Now using the above mention property, we will get
\[\begin{align}
  & I=\int\limits_{0}^{\pi }{x{{\sin }^{2}}xdx} \\
 & =\int\limits_{0}^{\pi }{\left( \pi -x \right){{\sin }^{2}}\left( \pi -x \right)dx}
\end{align}\]
Now on splitting the above integral using the identity that \[{{\sin }^{2}}\left( \pi -x \right)={{\sin }^{2}}x\]we get,
\[\begin{align}
  & I=\int\limits_{0}^{\pi }{\left( \pi -x \right){{\sin }^{2}}\left( \pi -x \right)dx} \\
 & =\int\limits_{0}^{\pi }{\left( \pi -x \right){{\sin }^{2}}xdx} \\
 & =\int\limits_{0}^{\pi }{\pi {{\sin }^{2}}xdx}-\int\limits_{0}^{\pi }{x{{\sin }^{2}}xdx}
\end{align}\]

Now since we have \[I=\int\limits_{0}^{\pi }{x{{\sin }^{2}}xdx}\], we have
\[\begin{align}
  & I=\int\limits_{0}^{\pi }{\pi {{\sin }^{2}}xdx}-\int\limits_{0}^{\pi }{x{{\sin }^{2}}xdx} \\
 & =\int\limits_{0}^{\pi }{\pi {{\sin }^{2}}xdx}-I
\end{align}\]
Taking \[I\] common in one side, we side
\[2I=\int\limits_{0}^{\pi }{\pi {{\sin }^{2}}xdx}\]
We will further simplify the above integral into
\[2I=\dfrac{\pi }{2}\int\limits_{0}^{\pi }{2{{\sin }^{2}}xdx}\]
Since we have \[2{{\sin }^{2}}x=1-\cos 2x\], we get
\[2I=\dfrac{\pi }{2}\int\limits_{0}^{\pi }{2\left( 1-\cos 2x \right)dx}\]

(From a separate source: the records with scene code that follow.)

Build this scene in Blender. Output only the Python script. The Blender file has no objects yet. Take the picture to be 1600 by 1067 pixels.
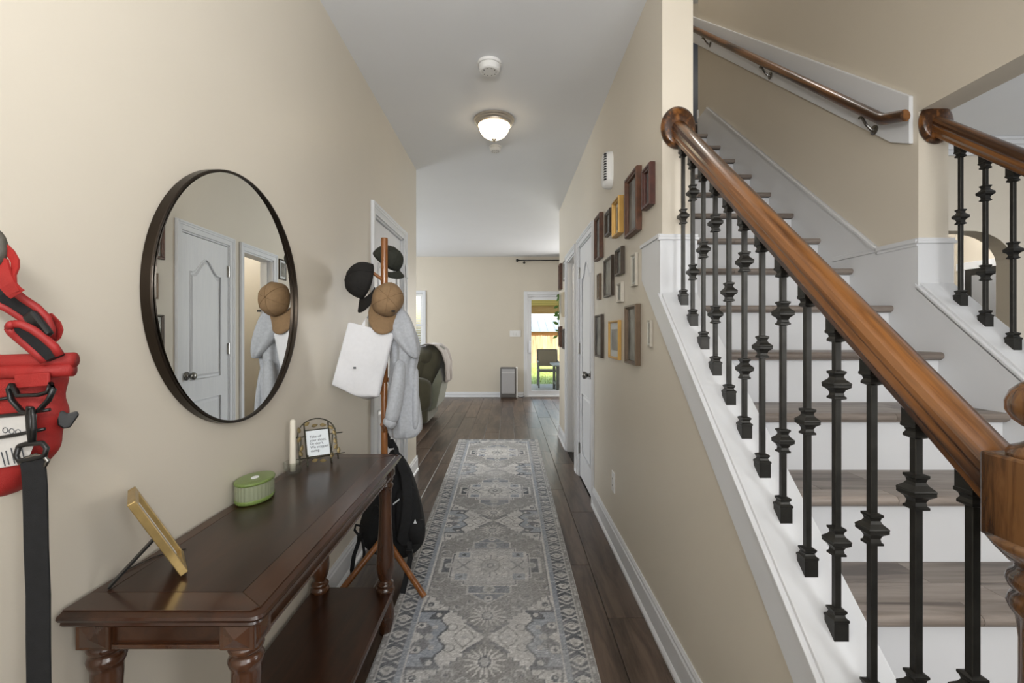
import bpy, math, random
import numpy as np
from mathutils import Vector, Matrix
random.seed(7)
sc = bpy.context.scene
COL = sc.collection

# ---------------------------------------------------------------- camera, world, lights, exposure
F = 734.0; CH = 1.255
cam_d = bpy.data.cameras.new('camera'); cam = bpy.data.objects.new('camera', cam_d); COL.objects.link(cam)
cam_d.sensor_width = 36.0; cam_d.lens = F/1600*36.0
cam_d.shift_x = 5/1600; cam_d.shift_y = -13.5/1600
cam_d.clip_start = 0.02; cam_d.clip_end = 200
cam.location = (0, 0, CH); cam.rotation_euler = (math.radians(90), 0, 0)
sc.camera = cam
sc.view_settings.view_transform = 'Standard'; sc.view_settings.look = 'None'
sc.view_settings.gamma = 1.0; sc.view_settings.use_curve_mapping = False
sc.view_settings.exposure = 0.36
w = bpy.data.worlds.new('sky'); sc.world = w; w.use_nodes = True
wn = w.node_tree; wn.nodes.clear()
sky = wn.nodes.new('ShaderNodeTexSky'); sky.sky_type = 'NISHITA'
sky.sun_disc = False; sky.sun_elevation = math.radians(48); sky.sun_rotation = math.radians(200)
sky.air_density = 1.6; sky.dust_density = 3.0
bg = wn.nodes.new('ShaderNodeBackground'); bg.inputs['Strength'].default_value = 0.42
wo = wn.nodes.new('ShaderNodeOutputWorld')
wn.links.new(sky.outputs[0], bg.inputs[0]); wn.links.new(bg.outputs[0], wo.inputs[0])

def sun(name, rot, e, col=(1,0.96,0.9), ang=1.5):
    d = bpy.data.lights.new(name, 'SUN'); d.energy = e; d.color = col; d.angle = math.radians(ang)
    o = bpy.data.objects.new(name, d); COL.objects.link(o); o.rotation_euler = [math.radians(a) for a in rot]; return o
def area(name, loc, target, sx, sy, e, col=(1,1,1)):
    d = bpy.data.lights.new(name, 'AREA'); d.shape = 'RECTANGLE'; d.size = sx; d.size_y = sy; d.energy = e; d.color = col
    o = bpy.data.objects.new(name, d); COL.objects.link(o); o.location = loc
    o.rotation_euler = (Vector(target)-Vector(loc)).to_track_quat('-Z', 'Y').to_euler(); return o
def point(name, loc, r, e, col=(1,1,1)):
    d = bpy.data.lights.new(name, 'POINT'); d.energy = e; d.color = col; d.shadow_soft_size = r
    o = bpy.data.objects.new(name, d); COL.objects.link(o); o.location = loc; return o
sun('sun', (50, 0, 20), 4.0)
area('front_door_light', (0.1, -1.45, 1.5), (0.0, 2, 1.35), 1.7, 2.1, 20, (1.0, 0.985, 0.965))
area('foyer_fill', (1.45, -1.2, 1.8), (-0.8, 1.9, 1.5), 0.9, 1.5, 26, (1.0, 1.0, 1.0))  # added fill from behind right to brighten the left wall, no window known there
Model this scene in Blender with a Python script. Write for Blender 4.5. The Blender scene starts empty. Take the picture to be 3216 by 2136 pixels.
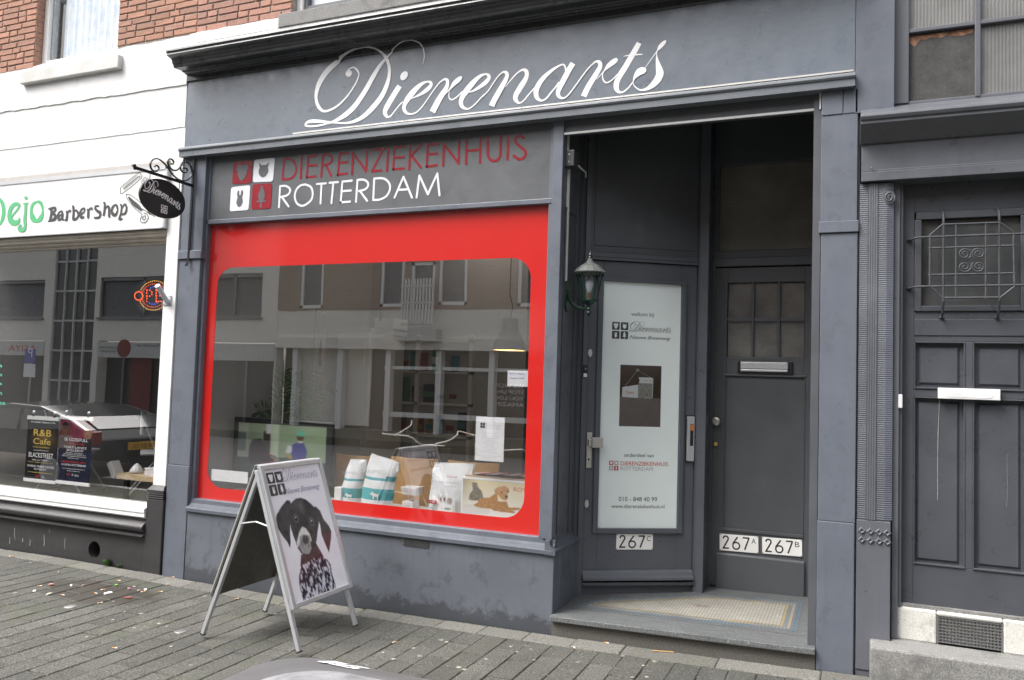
import bpy, math, random
import numpy as np
from mathutils import Vector, Matrix
random.seed(7); np.random.seed(7)
S = bpy.context.scene
COL = S.collection
# ------------------------------------------------------------------ camera
YAW, PITCH, ROLL, FK = -0.40125, 0.05337, -0.032104, 1.56614
def _rot(y, p, r):
    f = np.array([math.sin(y)*math.cos(p), math.cos(y)*math.cos(p), math.sin(p)])
    rt = np.array([math.cos(y), -math.sin(y), 0.]); dn = np.cross(f, rt)
    c, s = math.cos(r), math.sin(r)
    return np.stack([c*rt+s*dn, -s*rt+c*dn, f], 1)
RM = _rot(YAW, PITCH, ROLL); CAM = np.array([0, -4.9, 1.6])
cd = bpy.data.cameras.new('camera'); cam = bpy.data.objects.new('camera', cd); COL.objects.link(cam)
m = Matrix.Identity(4)
for i in range(3):
    m[i][0] = RM[i, 0]; m[i][1] = -RM[i, 1]; m[i][2] = -RM[i, 2]; m[i][3] = CAM[i]
cam.matrix_world = m
cd.sensor_width = 36; cd.lens = FK*18; cd.clip_start = 0.05; cd.clip_end = 500
S.camera = cam
# ------------------------------------------------------------------ sky, sun, exposure
SUN_EL, SUN_AZ = math.radians(54), math.radians(226)      # bright overcast, light from over the street
w = bpy.data.worlds.new('World'); S.world = w; w.use_nodes = True
nt = w.node_tree; nt.nodes.clear()
sky = nt.nodes.new('ShaderNodeTexSky'); sky.sky_type = 'NISHITA'; sky.sun_disc = False
sky.sun_elevation = SUN_EL; sky.sun_rotation = SUN_AZ; sky.dust_density = 6; sky.air_density = 1.0; sky.ozone_density = 1.0
hs = nt.nodes.new('ShaderNodeHueSaturation'); hs.inputs['Saturation'].default_value = 0.28
bg = nt.nodes.new('ShaderNodeBackground'); bg.inputs['Strength'].default_value = 0.15
wo = nt.nodes.new('ShaderNodeOutputWorld')
nt.links.new(sky.outputs[0], hs.inputs['Color']); nt.links.new(hs.outputs[0], bg.inputs[0]); nt.links.new(bg.outputs[0], wo.inputs[0])
sd = bpy.data.lights.new('sun', 'SUN'); sd.energy = 1.3; sd.angle = math.radians(35); sd.color = (1, .97, .93)
so = bpy.data.objects.new('sun', sd); COL.objects.link(so)
sv = Vector((math.sin(SUN_AZ)*math.cos(SUN_EL), math.cos(SUN_AZ)*math.cos(SUN_EL), math.sin(SUN_EL)))
so.rotation_euler = sv.to_track_quat('Z', 'Y').to_euler(); so.location = (0, -8, 12)
vs = S.view_settings; vs.view_transform = 'Standard'; vs.look = 'None'; vs.gamma = 1; vs.use_curve_mapping = False
vs.exposure = 1.15
# ------------------------------------------------------------------ helpers
def tag(o, label=None, cat=None, group=None, kind=None):
    if label: o['label'] = label
    if cat: o['category'] = cat
    if group: o['group'] = group
    if kind: o['kind'] = kind
    return o
def empty(name, loc=(0, 0, 0), label=None, cat=None, group=None):
    o = bpy.data.objects.new(name, None); COL.objects.link(o); o.location = loc; o.empty_display_size = .1
    return tag(o, label, cat, group)
def put(name, me, mat=None, parent=None, label=None, cat=None, group=None, kind=None, bevel=0, smooth=False):
    if mat is not None and len(me.materials) == 0: me.materials.append(mat)
    if smooth: me.shade_smooth()
    o = bpy.data.objects.new(name, me); COL.objects.link(o)
    if parent is not None:
        o.parent = parent
        L = parent.location.copy(); pp = parent.parent
        while pp is not None: L += pp.location; pp = pp.parent
        o.location = -L
    if bevel:
        b = o.modifiers.new('bevel', 'BEVEL'); b.width = bevel; b.segments = 2; b.limit_method = 'ANGLE'
    return tag(o, label, cat, group, kind)
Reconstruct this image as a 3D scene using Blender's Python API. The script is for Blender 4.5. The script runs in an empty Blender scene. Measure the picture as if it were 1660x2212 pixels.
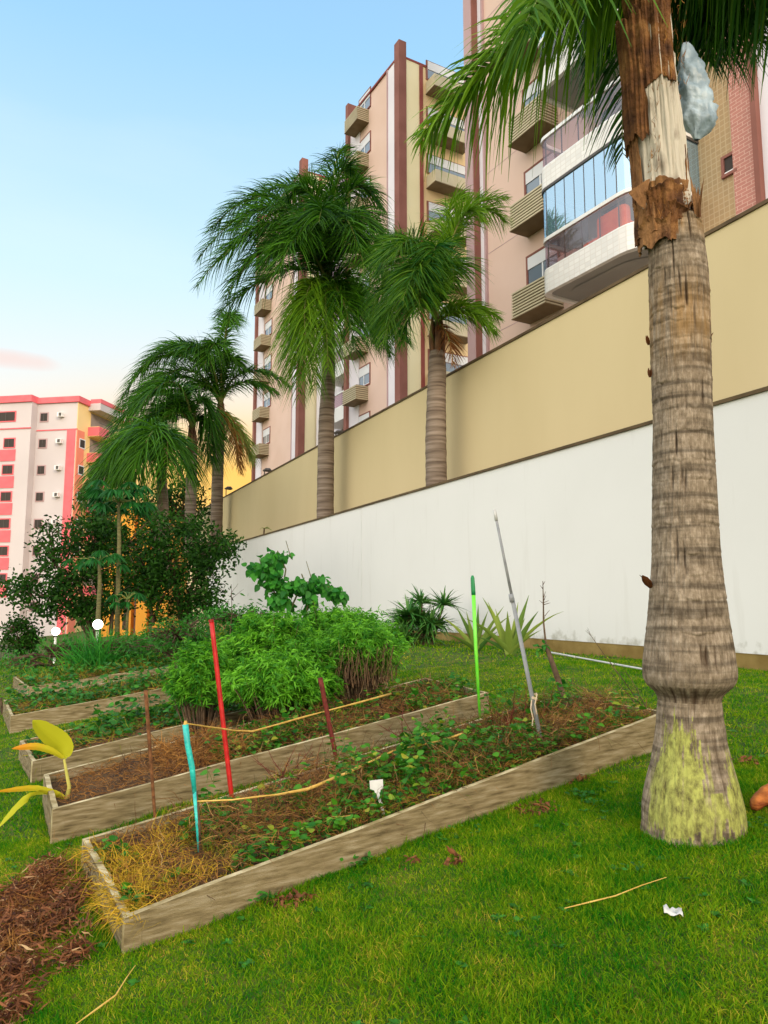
import bpy, math, random
import numpy as np
from mathutils import Vector, noise as mn

sc = bpy.context.scene
COL = sc.collection
rnd = random.Random(7)
rng = np.random.default_rng(11)

# ------------------------------------------------------------------ camera
F = 1600.0
TH = math.atan(195 / F)
CT, ST = math.cos(TH), math.sin(TH)
EYE = 1.6
cam = bpy.data.objects.new("camera", bpy.data.cameras.new("camera"))
COL.objects.link(cam)
cam.location = (0, 0, EYE)
cam.rotation_euler = (math.pi / 2 + TH, 0, 0)
cam.data.sensor_fit = 'VERTICAL'
cam.data.sensor_height = 36
cam.data.lens = 36 * F / 2212
cam.data.clip_start = 0.05
cam.data.clip_end = 4000
sc.camera = cam

def R(u, v):
    x = (u - 830) / F; up = (1106 - v) / F
    return Vector((x, CT - ST * up, ST + CT * up))

# ------------------------------------------------------------------ world and light
SUN_AZ, SUN_EL = math.radians(150), math.radians(22)
EXPOSURE = 0.8
w = bpy.data.worlds.new("World"); sc.world = w; w.use_nodes = True
nt = w.node_tree; nt.nodes.clear()
N = nt.nodes.new
def lk(a, b): nt.links.new(a, b)
out = N('ShaderNodeOutputWorld'); bg = N('ShaderNodeBackground')
bg.inputs[1].default_value = 0.1
sky = N('ShaderNodeTexSky'); sky.sky_type = 'NISHITA'; sky.sun_disc = False
sky.sun_elevation = SUN_EL; sky.sun_rotation = SUN_AZ
sky.air_density = 1.0; sky.dust_density = 1.0; sky.ozone_density = 1.5
tc = N('ShaderNodeTexCoord')
sep = N('ShaderNodeSeparateXYZ'); lk(tc.outputs['Generated'], sep.inputs[0])
def wmath(op, a, b=None, clamp=False):
    m = N('ShaderNodeMath'); m.operation = op; m.use_clamp = clamp
    for i, q in enumerate((a, b)):
        if q is None: continue
        if hasattr(q, 'links') or hasattr(q, 'is_linked'): lk(q, m.inputs[i])
        else: m.inputs[i].default_value = q
    return m.outputs[0]
# evening gradient: clear blue high up, pale lower, peach band at the horizon
ramp = N('ShaderNodeValToRGB')
el = ramp.color_ramp.elements
el[0].position = 0.0; el[0].color = (5.0, 4.0, 2.8, 1)
el[1].position = 1.0; el[1].color = (1.1, 2.2, 4.2, 1)
for p_, c_ in ((0.12, (6.3, 6.0, 5.4, 1)), (0.24, (5.6, 6.2, 6.5, 1)), (0.40, (4.2, 5.7, 6.5, 1)), (0.62, (2.35, 4.3, 6.2, 1))):
    e = el.new(p_); e.color = c_
lk(wmath('MAXIMUM', sep.outputs[2], 0.0), ramp.inputs[0])
mixs = N('ShaderNodeMix'); mixs.data_type = 'RGBA'; mixs.inputs[0].default_value = 0.93
lk(sky.outputs[0], mixs.inputs[6]); lk(ramp.outputs[0], mixs.inputs[7])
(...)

Now we will spit the above integral.
On solving using the values \[\sin n\pi =0\,\,\,\,\,\forall n\in Z\], we will have
\[\begin{align}
  & 2I=\dfrac{\pi }{2}\int\limits_{0}^{\pi }{2dx}-\dfrac{\pi }{2}\int\limits_{0}^{\pi }{\cos 2xdx} \\
 & =\dfrac{\pi }{2}\left[ x \right]_{0}^{\pi }-\dfrac{\pi }{2}\left[ \dfrac{\sin 2x}{2} \right]_{0}^{\pi } \\
 & =\dfrac{\pi }{2}\left( \pi -0 \right)-\dfrac{\pi }{4}\left( \sin 2\pi -\sin 0 \right) \\
 & =\dfrac{{{\pi }^{2}}}{2}-0 \\
 & =\dfrac{{{\pi }^{2}}}{2}
\end{align}\]
Now we will divide the equation by 2 both sides, we get
\[I=\dfrac{{{\pi }^{2}}}{4}\]
Therefore have that the integral \[\int\limits_{0}^{\pi }{\dfrac{x\tan x}{\sec x\cdot \text{cosec}x}dx}=\dfrac{{{\pi }^{2}}}{4}\].

Note:
In this problem, we can also evaluate the integral \[I=\int\limits_{0}^{\pi }{x{{\sin }^{2}}xdx}\] by first substituting the value \[2{{\sin }^{2}}x=1-\cos 2x\] in the integrant to get \[I=\int\limits_{0}^{\pi }{x\left( \dfrac{1-\cos 2x}{2} \right)dx}\]and then we can split the integral into two parts . Further we can evaluate the same integral by using integration by parts to get the desired result.